"It was between three and four o'clock, the date 11 April 1945. We waited in suspense and with unprecedented tension… Suddenly there were shouts, from the opposite direction, from the main camp… We rushed out to investigate: our compound was lifeless as before. 'Look at the gate!' shouted someone. I lifted my eyes and searched for the pyramid-shaped roof on the main watch-tower that stood out from beyond the main camp. The crooked cross of Fascism had gone. Fluttering from the symbolic flagpole was something white. The moment we had so anxiously been longing for had come: the cherished victorious minute, for which our comrades had been waiting for 4,453 days and nights, was here at last."
In 1956, Thomas Geve gave this description of the moment of liberation from the Buchenwald concentration camp, where he had been transferred during the death marches from Gross-Rosen and Auschwitz. Yet at the time of liberation itself, 15-year-old Thomas chose the medium of drawing in order to document the formative moment of the liberation of Buchenwald by the prisoners. With impressive accuracy, he sketched the figures of the fighting prisoners, the Allied tanks at the entrance to the camp, and the gate on which the flag was replaced. With punctilious detail, he even noted the exact time on the gate’s clock: 3:15 pm. Thomas, whose physical condition did not permit him to leave the camp’s barracks, remained at Block 29 for approximately a month, where he drew this picture and 78 other drawings, each the size of a postcard. In a detailed, almost scientific way, his artwork documents his life as a prisoner at the Auschwitz extermination camp, the death marches, and the moment of liberation from Buchenwald. His stated goal was to share the pictures with his father, who had fled to England just in time. But there is no doubt that these creations also made it possible for him to process the trauma and mentally rehabilitate himself, while at the same time gathering physical strength.
On 27 January 2015, to mark International Holocaust Remembrance Day and 70 years since the liberation of Auschwitz, a special display opened at Yad Vashem's Museum of Holocaust Art in the presence of Israel's Prime Minister Benjamin Netanyahu and survivor-artist Thomas Geve. The exhibit, entitled "The Anguish of Liberation as Reflected in Art, 1945-1947," includes 30 pictures and drawings by almost 20 artists all from Yad Vashem's Art Collection.
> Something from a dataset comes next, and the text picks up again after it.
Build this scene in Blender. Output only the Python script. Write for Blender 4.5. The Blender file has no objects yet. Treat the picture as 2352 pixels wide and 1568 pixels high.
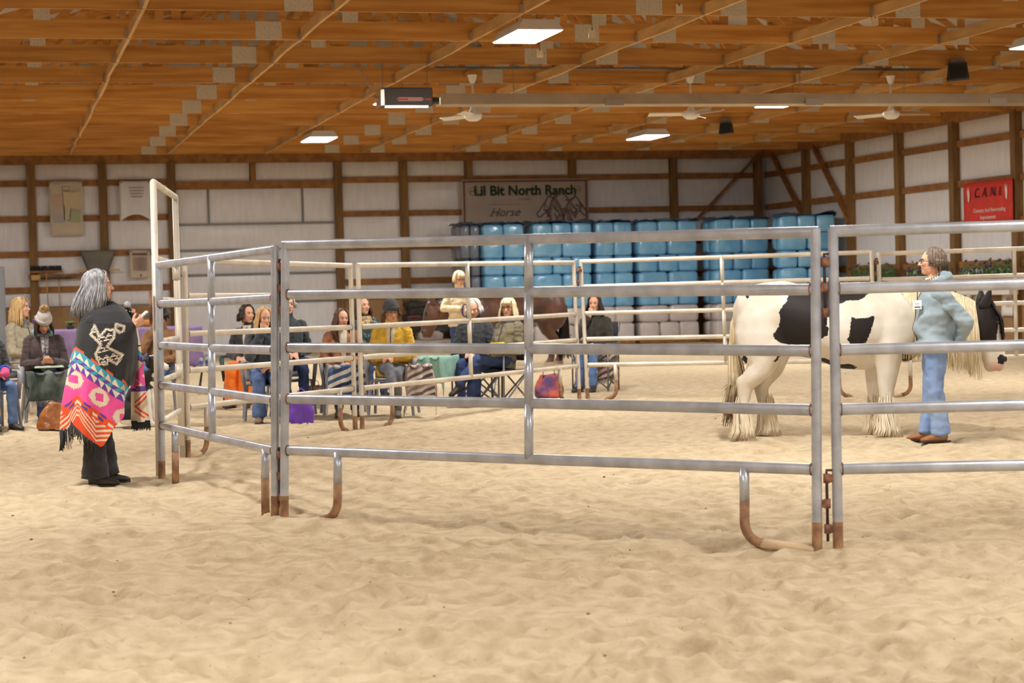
import bpy, bmesh, math, random
import numpy as np
from mathutils import Vector, Matrix, noise

random.seed(7)
sc = bpy.context.scene
COL = sc.collection

# ------------------------------------------------------------------ camera, world, exposure
F_PX, CAM_H = 4450.0, 1.494
TH, PI_, RO = math.radians(14.8), math.radians(1.673), math.radians(1.5)
FWD = Vector((math.sin(TH)*math.cos(PI_), math.cos(TH)*math.cos(PI_), -math.sin(PI_)))
_r0 = Vector((math.cos(TH), -math.sin(TH), 0)); _u0 = _r0.cross(FWD)
RGT = _r0*math.cos(RO) - _u0*math.sin(RO)
UPV = _u0*math.cos(RO) + _r0*math.sin(RO)
CAM = Vector((0, 0, CAM_H))
cam_d = bpy.data.cameras.new('camera'); cam = bpy.data.objects.new('camera', cam_d); COL.objects.link(cam)
m = Matrix.Identity(4)
for i in range(3):
    m[i][0] = RGT[i]; m[i][1] = UPV[i]; m[i][2] = -FWD[i]; m[i][3] = CAM[i]
cam.matrix_world = m
cam_d.sensor_width = 36.0; cam_d.sensor_fit = 'HORIZONTAL'; cam_d.lens = F_PX/2352*36
cam_d.clip_start = 0.1; cam_d.clip_end = 300
cam_d.dof.use_dof = True; cam_d.dof.focus_distance = 15.5; cam_d.dof.aperture_fstop = 3.5
sc.camera = cam
world = bpy.data.worlds.new('world'); sc.world = world; world.use_nodes = True
world.node_tree.nodes['Background'].inputs[0].default_value = (0.75, 0.85, 1.0, 1)
world.node_tree.nodes['Background'].inputs[1].default_value = 0.3
sc.view_settings.view_transform = 'Standard'; sc.view_settings.look = 'None'
sc.view_settings.gamma = 1.0; sc.view_settings.use_curve_mapping = False
sc.view_settings.exposure = EXPO = 0.0
LAMP_W = 225.0          # watts of each ceiling fixture

cy = sc.cycles
cy.max_bounces = 5; cy.diffuse_bounces = 4; cy.glossy_bounces = 2; cy.transmission_bounces = 3; cy.transparent_max_bounces = 6
cy.use_adaptive_sampling = True; cy.adaptive_threshold = .07; cy.adaptive_min_samples = 16; cy.use_light_tree = False; cy.caustics_reflective = False; cy.caustics_refractive = False
cy.sample_clamp_indirect = 4.0

# the photograph's rays, used to read real positions off it (ground points, wall points)
def ray(x, y): return FWD + RGT*((x-1176)/F_PX) - UPV*((y-784)/F_PX)
def G(x, y, h=0.0):
    d = ray(x, y); return CAM + d*((h-CAM_H)/d.z)
def WY(x, y, Y):
    d = ray(x, y); return CAM + d*(Y/d.y)
def WX(x, y, X):
    d = ray(x, y); return CAM + d*(X/d.x)
def WZ(x, y, zc): return CAM + ray(x, y)*zc
def zc_of(p): return (Vector(p)-CAM).dot(FWD)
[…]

Surprisingly, a comprehensive examination of post-liberation artwork indicates that, in contrast to Geve and liberators such as Zinovii Tolkatchev, who marked the event themselves, most of the survivor-artists did not commemorate Liberation Day itself – the moment they longed for throughout the war – focusing instead on other subjects. Thus, the diverse post-liberation work of survivors can be divided into five main categories: references to freedom; documenting the ruin and destruction; searching for identity; coping with trauma; and, to a lesser degree, the day of liberation.
Some of the artists returned to the places where they had grown up, searching for home or hoping to find relatives. However, instead of the old familiar world in which they had hoped to rehabilitate themselves, they found only ruin and devastation. Henryk Hechtkopf documented postwar Warsaw in a series of drawings that he created from 1945-1946. His beloved hometown appears totally destroyed, strewn with piles of rubble, and its main streets resemble a ghost town of desolate structures. Yet these apocalyptic sights do not just document the destruction caused in the wake of the bombings. Rather, they also disclose the artist’s inner feelings, finding in the chaos outside expression for his personal suffering and existential turmoil.
These difficult feelings also appear in the survivors’ self-portraits. Thus, Halina Olomucki, a young 26-year-old survivor of Auschwitz, draws the lines of her face like those of an old woman, revealing her unstable mental state with the lines of a quivering pencil. Ilka Gedő from Budapest, two years younger than Halina, presents herself with no head, with skewed and frail shoulders, and hands wracked with pain.
The young Yehuda Bacon finds a renewed faith in humanity and life in general in the figure of the educator Pitter Přemysl. Přemysl, who saved Jews during the Holocaust and was eventually recognized as Righteous Among the Nations, also tended to the needs and rehabilitation of children who survived the war, including young Bacon. Like Orpheus leaving the underworld, Bacon depicts himself bent over and led by Přemysl from the darkness of the camps to the light of life awaiting him in Eretz Israel.
For Jakob Zim, who, like Thomas Geve, was liberated from Buchenwald, the meaning of liberation lay in the ability to discern beauty even in the accursed landscape of the village near the camp, and in the renewed freedom to paint. In this time of crisis and destruction the possibility of having an aesthetic experience while giving voice to it in the conscious act of painting is a testament to the vast powers of the mind. Ultimately, the survivors’ desire to create, to express pain, reflection, emotion and perception through art reveals their fierce will to live in spite of everything. For them, choosing to paint is like choosing life, or in Jakob Zim’s words: “I live with the shadow and create with the light.”